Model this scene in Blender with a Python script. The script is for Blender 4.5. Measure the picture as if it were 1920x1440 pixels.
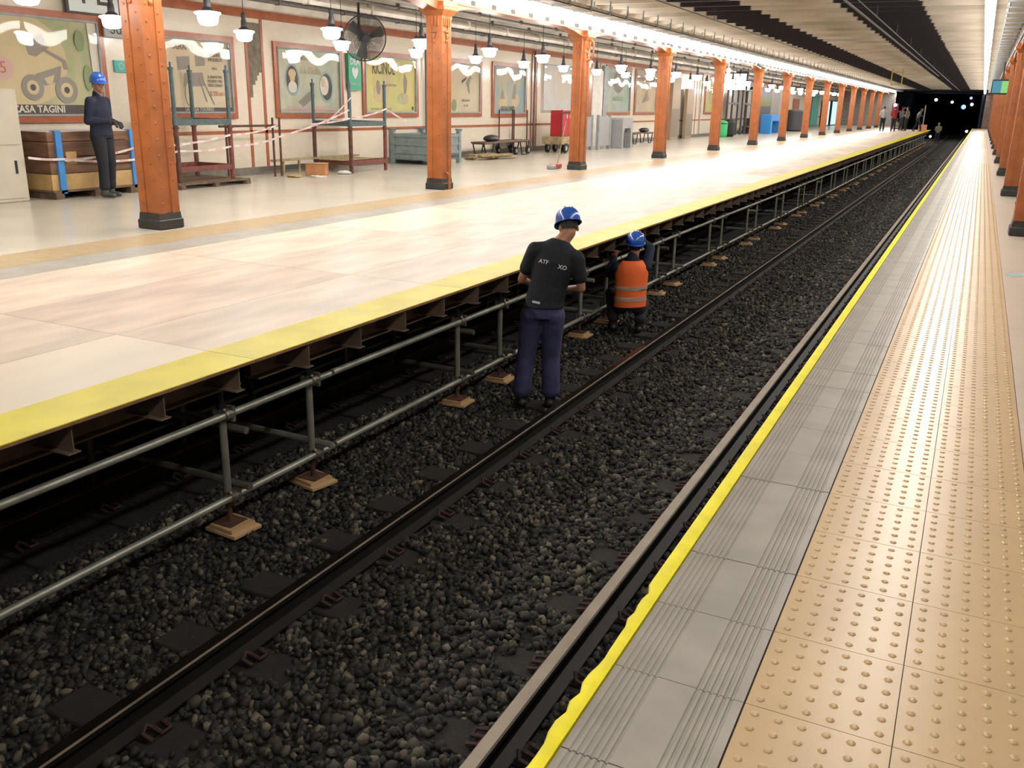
import bpy, bmesh, math, random
import numpy as np
from mathutils import Vector, Matrix
random.seed(7); RNG = np.random.default_rng(5)
for o in list(bpy.data.objects): bpy.data.objects.remove(o)
SC = bpy.context.scene; COL = SC.collection
# ---------------- camera ----------------
cd = bpy.data.cameras.new('camera'); cam = bpy.data.objects.new('camera', cd); COL.objects.link(cam)
cd.sensor_width = 36; cd.lens = 31.755; cd.clip_start = 0.05; cd.clip_end = 400
CM = Matrix(((0.8942, -0.1496, 0.4220), (0.4473, 0.2576, -0.8565), (0.0194, 0.9546, 0.2972)))
mw = CM.to_4x4(); mw.translation = Vector((0, 0, 1.5)); cam.matrix_world = mw
SC.camera = cam
# ---------------- world, exposure ----------------
w = bpy.data.worlds.new('world'); SC.world = w; w.use_nodes = True
bg = w.node_tree.nodes['Background']; bg.inputs[0].default_value = (0.9, 0.92, 1, 1); bg.inputs[1].default_value = 0.015
SC.view_settings.view_transform = 'Standard'; SC.view_settings.look = 'None'
SC.view_settings.gamma = 1; SC.view_settings.use_curve_mapping = False
SC.view_settings.exposure = 0.0
TUBE_W = 20.0      # watts of each tube-row area light, per metre
TUBE_E = 17.0      # emission of a tube
LAMP_E = 42.0      # emission of a pendant bowl
PI = math.pi
# ---------------- materials ----------------
def mat(name, col, rough=0.6, metal=0.0, var=0.0, scale=6.0, bump=0.0, bscale=40.0, coat=0.0, emit=None, estr=0.0, col2=None, dist=0.01, stretch=None, detail=5):
    m = bpy.data.materials.new(name); m.use_nodes = True
    nt = m.node_tree; N = nt.nodes; L = nt.links; b = N['Principled BSDF']
    b.inputs['Base Color'].default_value = (*col, 1); b.inputs['Roughness'].default_value = rough
    b.inputs['Metallic'].default_value = metal
    if coat: b.inputs['Coat Weight'].default_value = coat; b.inputs['Coat Roughness'].default_value = 0.08
    if emit: b.inputs['Emission Color'].default_value = (*emit, 1); b.inputs['Emission Strength'].default_value = estr
    if var or col2 or bump:
        tc = N.new('ShaderNodeTexCoord'); mp = N.new('ShaderNodeMapping'); L.new(tc.outputs['Object'], mp.inputs[0])
        if stretch: mp.inputs['Scale'].default_value = stretch
    if var or col2:
        n = N.new('ShaderNodeTexNoise'); n.inputs['Scale'].default_value = scale; n.inputs['Detail'].default_value = detail
        L.new(mp.outputs[0], n.inputs[0]); r = N.new('ShaderNodeValToRGB'); L.new(n.outputs[0], r.inputs[0])
        c2 = col2 if col2 else tuple(c*(1-var) for c in col)
        c1 = col if col2 else tuple(min(1, c*(1+var*0.5)) for c in col)
        r.color_ramp.elements[0].position = 0.35; r.color_ramp.elements[1].position = 0.65
        r.color_ramp.elements[0].color = (*c2, 1); r.color_ramp.elements[1].color = (*c1, 1)
        L.new(r.outputs[0], b.inputs['Base Color'])
    if bump:
        n2 = N.new('ShaderNodeTexNoise'); n2.inputs['Scale'].default_value = bscale; n2.inputs['Detail'].default_value = 4
        L.new(mp.outputs[0], n2.inputs[0]); bp = N.new('ShaderNodeBump'); bp.inputs['Strength'].default_value = bump
        bp.inputs['Distance'].default_value = dist; L.new(n2.outputs[0], bp.inputs['Height']); L.new(bp.outputs[0], b.inputs['Normal'])
    return m
def emis(name, col, s):
    m = bpy.data.materials.new(name); m.use_nodes = True; nt = m.node_tree; nt.nodes.clear()
    e = nt.nodes.new('ShaderNodeEmission'); e.inputs[0].default_value = (*col, 1); e.inputs[1].default_value = s
    o = nt.nodes.new('ShaderNodeOutputMaterial'); nt.links.new(e.outputs[0], o.inputs[0]); return m
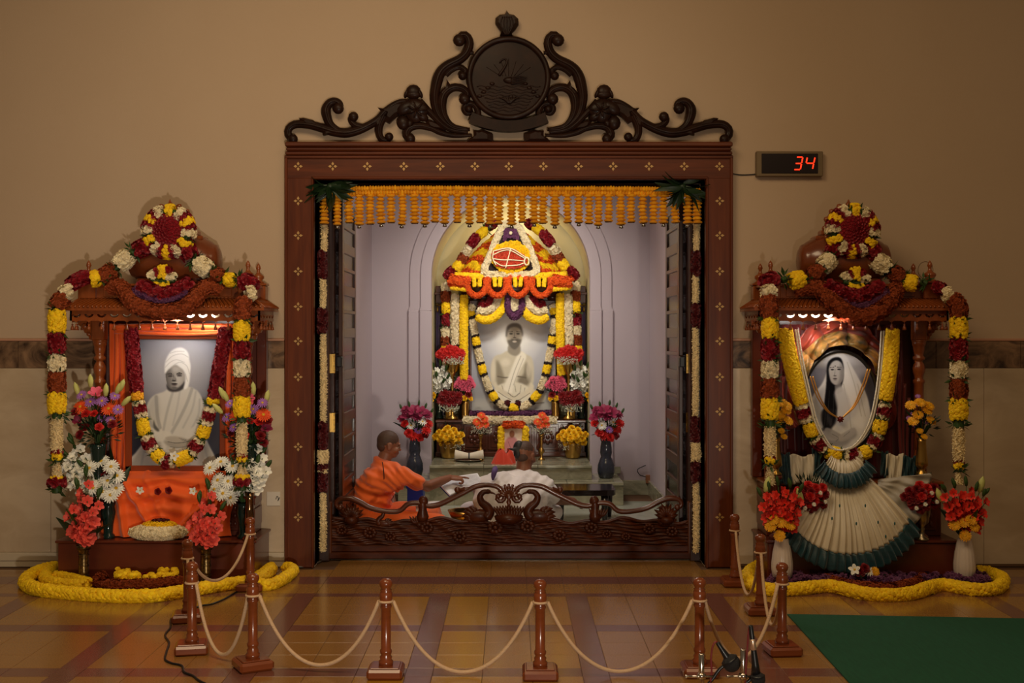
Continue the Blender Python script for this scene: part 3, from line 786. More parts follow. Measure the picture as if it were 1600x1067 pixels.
V = np.concatenate([np.stack([Q[:,0], np.full(n, YC+.03), Q[:,1]], 1), np.stack([Q[:,0], np.full(n, YC-.0), Q[:,1]], 1), np.stack([c[0]+(Q[:,0]-c[0])*.7, np.full(n, YC-.04), c[1]+(Q[:,1]-c[1])*.7], 1)])
mb = MB(); mb.add(V, [tuple(range(n))]+[(i+k*n, (i+1) % n+k*n, (i+1) % n+(k+1)*n, i+(k+1)*n) for i in range(n) for k in (0, 1)]+[tuple(range(2*n, 3*n))[::-1]])
for k in range(5):
    t = (k-2)/2; mb.tube(smooth_path(WL([z2((612+t*10, 205)), z2((612+t*45, 130)), z2((612+t*30, 75))], YC-.04), 10), .006, 6)
mb.obj('hood_finial', M_WOODD, cr)
bn = []
for t in np.linspace(-1, 1, 13): bn.append((625+t*288, 912-t*t*66))
for t in np.linspace(1, -1, 13): bn.append((625+t*262, 835-t*t*60))
mb = MB(); Q = WL([z2(p) for p in bn], YC)[:, [0, 2]]; mb.prism(Q[::-1], YC-.045, YC+.03); mb.obj('ribbon', M_WOODD, cr)
mb = MB(); mb.bbox((W(735,0,YC)[0], YC+.01, 3.088), (W(855,0,YC)[0], YC+.03, 3.11), .004); mb.obj('base_strip', M_WOODD, cr)

# ------------------------------------------------------------------ number display on the wall
nd = thing('number_display', 'small black number display showing a red 34 on beige wall', 'display', W(1233, 275, -.02))
a, b = W(1181, 276, -.03), W(1285, 237, -.03)
M_CASE = mat('grey_brown_metal', (120,100,72), .4, metal=.3)
mb = MB(); mb.bbox((a[0], -.05, a[2]), (b[0], 0, b[2]), .004); mb.obj('case', M_CASE, nd)
p, q = W(1190, 271, -.05), W(1278, 240, -.05)
MB().bbox((p[0], -.054, p[2]), (q[0], -.05, q[2]), .002).obj('screen', mat('dark_red_screen', (26,12,12), .25), nd)
M_LED = mat('red_led', (255,48,20), .5, emit=2.2)
def seg7(x0, x1, y0, y1, on, sk=4):
    ym = (y0+y1)/2
    def P(x, yy): return (x+sk*(ym-yy)/(y1-y0), yy)
    S = dict(a=(P(x0,y0),P(x1,y0)), b=(P(x1,y0),P(x1,ym)), c=(P(x1,ym),P(x1,y1)), d=(P(x0,y1),P(x1,y1)), e=(P(x0,ym),P(x0,y1)), f=(P(x0,y0),P(x0,ym)), g=(P(x0,ym),P(x1,ym)))
    mb = MB()
    for k in on:
        A, B = S[k]; A = np.array(A); B = np.array(B); d = (B-A)/np.linalg.norm(B-A)
        mb.tube(WL([A+d*.9, B-d*.9], -.0555), .0048, 6)
    return mb
seg7(1242.5, 1252.5, 245.5, 265, 'abcdg').obj('digit', M_LED, nd); seg7(1259.5, 1271.5, 245.5, 264.5, 'bcfg').obj('digit', M_LED, nd)
MB().tube(smooth_path(WL([(1145,271.5),(1155,273),(1168,273),(1182,272)], -.008), 14), .004, 6).obj('wire', M_BLACK, nd)
# ------------------------------------------------------------------ the two wooden side shrines
M_SHW = mat('shrine_wood', (156,80,34), .28, noise=((20,20,3), .7, (114,52,20), .6), coat=.3)
M_SHP = mat('shrine_base_wood', (104,42,20), .35, noise=((4,12,12), .5, (78,29,13)), coat=.2)
M_TUBE = mat('lamp_tube', (255,246,230), .5, emit=9)
def turned_post(mb, x, y, z0, z1, r):
    h = z1-z0
    pr = [(1.5,0),(1.5,.035),(1.15,.04),(1.15,.06),(1.35,.075),(1.35,.10),(1.0,.115),(.92,.14),(.92,.50),(1.0,.515),(1.0,.53),(.92,.545),(.95,.66),
          (1.1,.672),(1.1,.69),(.8,.70),(.86,.72),(1.15,.755),(1.2,.78),(1.0,.81),(.72,.83),(.72,.84),(1.15,.85),(1.15,.865),(.8,.88),(.95,.90),(1.1,.93),(1.1,.95),(1.3,.96),(1.3,1)]
    mb.lathe([(r*a, z0+h*b) for a, b in pr], 20, (x, y, 0), rib=.0)
    for k in range(12):                                  # fluting of the lower shaft
        a = 2*PI*k/12; mb.tube([(x+r*.92*math.cos(a), y+r*.92*math.sin(a), z0+h*q) for q in (.16, .3, .48)], r*.16, 5)
def shrine(cx, label, p0, p1, u0, u1):
    t = thing('wooden_shrine', label, 'shrine', (cx, -.27, 0))
    mb = MB(); mb.bbox((p0, -.515, 0), (p1, -.02, .262), .006); pl = mb.obj('plinth', M_SHP, t)
    MB().bbox((p0-.015, -.53, .262), (p1+.015, -.02, .280), .005).obj('plinth_top', M_SHP, t)
    mb = MB(); mb.bbox((u0, -.34, .280), (u1, -.02, .64), .006); ub = mb.obj('upper_base', M_SHP, t)
    MB().bbox((u0-.015, -.355, .64), (u1+.015, -.02, .665), .006).obj('upper_base_top', M_SHW, t)
    for s in (-1, 1):                                    # relief panels on the front corners and ends
        x0, x1 = (u0+.04, u0+.26) if s < 0 else (u1-.26, u1-.04); mb = MB(); mb.bbox((x0, -.352, .32), (x1, -.34, .60), .005); mb.bbox((x0+.025, -.358, .345), (x1-.025, -.352, .575), .004)
        for k in range(5):
            for j in range(4): mb.ball((x0+.045+k*.033, -.358, .37+j*.055), (.012, .006, .02), 8)
        mb.obj('carved_panel', M_SHP, t)
        x = u0 if s < 0 else u1; mb = MB()
        for (z0, z1) in ((.33, .46), (.49, .60)): mb.bbox((min(x, x+s*.012), -.30, z0), (max(x, x+s*.012), -.06, z1), .004)
        mb.obj('end_panel', M_SHP, t)
    MB().bbox((cx-.56, -.06, .665), (cx+.56, -.03, 1.80), .004).obj('back_panel', M_SHP, t)
    for s in (-1, 1):
        MB().bbox((cx+s*.58-.035, -.10, .665), (cx+s*.58+.035, -.03, 1.80), .006).obj('rear_post', M_SHP, t)
        mb = MB(); x = cx+s*.52; mb.bbox((x-.045, -.345, .665), (x+.045, -.255, .74), .006); turned_post(mb, x, -.30, .74, 1.66, .036)
        mb.bbox((x-.045, -.345, 1.655), (x+.045, -.255, 1.845), .008)
        mb.lathe([(.03,1.63),(.05,1.645),(.05,1.66)], 16, (x, -.30, 0)); mb.obj('pillar', M_SHW, t)
        # carved bracket beside the capital
        br = [(x+s*.045, 1.80), (x+s*.15, 1.80), (x+s*.145, 1.765), (x+s*.115, 1.745), (x+s*.10, 1.71), (x+s*.075, 1.70), (x+s*.068, 1.665), (x+s*.045, 1.655)]
        mb = MB(); mb.prism(br if s > 0 else br[::-1], -.32, -.28); mb.ball((x+s*.10, -.325, 1.755), (.022,.012,.022), 10); mb.ball((x+s*.07, -.325, 1.70), (.016,.01,.016), 10)
        mb.obj('bracket', M_SHW, t)
    # canopy: frieze with crescent cut-outs and tassels, sloping eave, attic box
    def frieze(a, b, nm):
        """a, b: end points (x, y) of one run"""
        a = np.array(a, float); b = np.array(b, float); L = np.linalg.norm(b-a); n = int(round(L/.0885)); w = L/n; d = (b-a)/L
        def place(poly, y0, y1):
            q = MB(); q.prism(poly, y0, y1); V = q.v[0]; nrm = np.array([-d[1], d[0]])
            P = np.stack([a[0]+d[0]*V[:,0]+nrm[0]*V[:,1], a[1]+d[1]*V[:,0]+nrm[1]*V[:,1], V[:,2]], 1); return P, [q.f]
        fr = MB()
        def addp(poly, y0=0, y1=.014):
            P, fs = place(poly, y0, y1); n0 = fr.n
            fr.v.append(P); fr.n += len(P)
            for f, m, s_ in fs[0]: fr.f.append((f+n0, m, s_))
        addp([(0,1.838),(L,1.838),(L,1.862),(0,1.862)])
        for k in range(n):
            c = (k+.5)*w; r2, r1 = w*.37, w*.18
            an = np.linspace(PI, 2*PI, 9)
            hole = [(c+r2*math.cos(q), 1.838+r2*.75*math.sin(q)) for q in an]
            addp([(k*w,1.838)]+hole+[((k+1)*w,1.838),((k+1)*w,1.792),(c+w*.2,1.792),(c,1.782),(c-w*.2,1.792),(k*w,1.792)][::1])
            addp([(c+r1*math.cos(q), 1.838+r1*.7*math.sin(q)) for q in an])
        o = fr.obj(nm, M_SHW, t)
        for k in range(n):
            p = a+d*(k+.5)*w; mb = MB(); mb.tube([(p[0], p[1], 1.784), (p[0], p[1], 1.772)], .0022, 5)
            mb.lathe([(.0,1.728),(.0135,1.728),(.012,1.744),(.005,1.760),(.008,1.767),(.0,1.773)], 10, (p[0], p[1], 0)); mb.obj('tassel', M_SHW, o)
    frieze((cx-.655, -.505), (cx+.655, -.505), 'frieze')
    frieze((cx+.655, -.505), (cx+.655, -.03), 'side_frieze'); frieze((cx-.655, -.03), (cx-.655, -.505), 'side_frieze')
    # sloping eave
    v = [(cx-.69,-.54,1.862),(cx+.69,-.54,1.862),(cx+.69,-.02,1.862),(cx-.69,-.02,1.862),(cx-.69,-.54,1.885),(cx+.69,-.54,1.885),(cx+.69,-.02,1.885),(cx-.69,-.02,1.885),
         (cx-.60,-.45,1.945),(cx+.60,-.45,1.945),(cx+.60,-.02,1.945),(cx-.60,-.02,1.945)]
    mb = MB(); mb.add(v, [(0,3,2,1),(0,1,5,4),(1,2,6,5),(2,3,7,6),(3,0,4,7),(4,5,9,8),(5,6,10,9),(6,7,11,10),(7,4,8,11),(8,9,10,11)])
    n = 46
    for k in range(n):
        x = cx-.68+1.36*(k+.5)/n; xx = cx+(x-cx)*.87; mb.tube([(x, -.545, 1.885), (x, -.53, 1.895), (xx, -.452, 1.946)], .008, 5)
    for s in (-1, 1):
        for k in range(15):
            y = -.53+.5*(k+.5)/15; mb.tube([(cx+s*.695, y, 1.885), (cx+s*.602, min(-.02, y*.9), 1.946)], .008, 5)
    mb.obj('eave', M_SHW, t)
    mb = MB(); mb.bbox((cx-.58, -.43, 1.945), (cx+.58, -.03, 2.03), .005); mb.bbox((cx-.60, -.45, 2.03), (cx+.60, -.02, 2.05), .005)
    for k in range(8): mb.bbox((cx-.45+k*.115, -.438, 1.96), (cx-.36+k*.115, -.43, 2.018), .004)
    mb.obj('attic', M_SHW, t)
    for (sx, y) in ((-1,-.42),(1,-.42),(-1,-.08),(1,-.08)):
        x = cx+sx*.555; mb = MB(); mb.bbox((x-.06, y-.05, 1.945), (x+.06, y+.05, 2.05), .006); mb.bbox((x-.068, y-.058, 2.05), (x+.068, y+.058, 2.066), .005)
        mb.lathe([(.045,2.066),(.045,2.075),(.025,2.085),(.042,2.105),(.042,2.12),(.02,2.135),(.012,2.15),(.012,2.165),(.018,2.175),(.014,2.195),(0,2.215)], 16, (x, y, 0)); mb.obj('corner_finial', M_SHW, t)
    # barrel dome with gable discs and a crowning disc
    a = np.linspace(0, 2*PI, 24, endpoint=False); pr = [(-.325,.0),(-.325,.05),(-.318,.08),(-.30,.115),(-.285,.12),(-.265,.135),(-.22,.162),(-.15,.183),(-.06,.192),(.06,.192),(.15,.183),(.22,.162),(.265,.135),(.285,.12),(.30,.115),(.318,.08),(.325,.05),(.325,.0)]
    mb = MB(); mb.lathe([(r, z) for z, r in pr], 28, (cx, -.25, 2.22), axis='x'); mb.bbox((cx-.24, -.38, 2.05), (cx+.24, -.12, 2.09), .01)
    mb.obj('dome', mat('dome_wood', (126,62,30), .25, noise=((3,8,8), .7, (90,40,18)), coat=.4), t)
    mb = MB(); mb.bbox((cx-.215, -.33, 2.365), (cx+.215, -.17, 2.395), .008); mb.bbox((cx-.17, -.31, 2.395), (cx+.17, -.19, 2.44), .012); mb.obj('ridge_step', M_SHW, t)
    mb = MB(); mb.lathe([(0,-.40),(.13,-.40),(.16,-.39),(.17,-.37),(.16,-.35),(.0,-.35)], 32, (cx, 0, 2.44), axis='y'); mb.prism([(cx-.022,2.59),(cx+.022,2.59),(cx,2.645)], -.385, -.365)
    mb.bbox((cx-.10, -.39, 2.24), (cx+.10, -.33, 2.36), .01)
    for k in range(16):
        q = 2*PI*k/16; mb.ball((cx+.165*math.cos(q), -.375, 2.44+.165*math.sin(q)), (.022,.02,.022), 8)
    mb.obj('crown_disc', M_SHW, t)
    # soffit and lamp tube inside the frieze
    MB().box((cx-.64, -.49, 1.845), (cx+.64, -.05, 1.862)).obj('soffit', M_SHP, t)
    return t
LX, RX = -2.385, 2.365
shrine(LX, 'carved wooden shrine with an orange cloth and the portrait of a turbaned man', -3.12, -1.765, -3.05, -1.82)
shrine(RX, 'carved wooden shrine with a pleated white sari and an oval portrait of a woman', 1.77, 3.07, 1.80, 3.03)
for cx, x, lb in ((LX, -2.22, 'white lamp tube under the canopy of the shrine with the orange cloth'), (RX, 2.09, 'white lamp tube under the canopy of the shrine with the pleated sari')):
    t = thing('tube_lamp', lb, 'lamp', (x, -.46, 1.83))
    MB().tube([(x-.17, -.462, 1.822), (x+.17, -.462, 1.822)], .009, 10).obj('tube', M_TUBE, t)
    mb = MB(); mb.bbox((cx-.40, -.468, 1.835), (cx+.40, -.444, 1.846), .002); mb.bbox((cx-.40, -.446, 1.80), (cx+.40, -.440, 1.846), .002); mb.obj('fitting', M_BASE, t)  # pale fitting stretched well past the tube to reflect light behind the crescents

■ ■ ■

Stated goal >>
Return, from the data, each line that has the word "Measure" in it.

Response for this exercise >>
Model this scene in Blender with a Python script. The script is for Blender 4.5. Measure the picture as if it were 1920x1440 pixels.
Continue the Blender Python script for this scene: part 3, from line 786. More parts follow. Measure the picture as if it were 1600x1067 pixels.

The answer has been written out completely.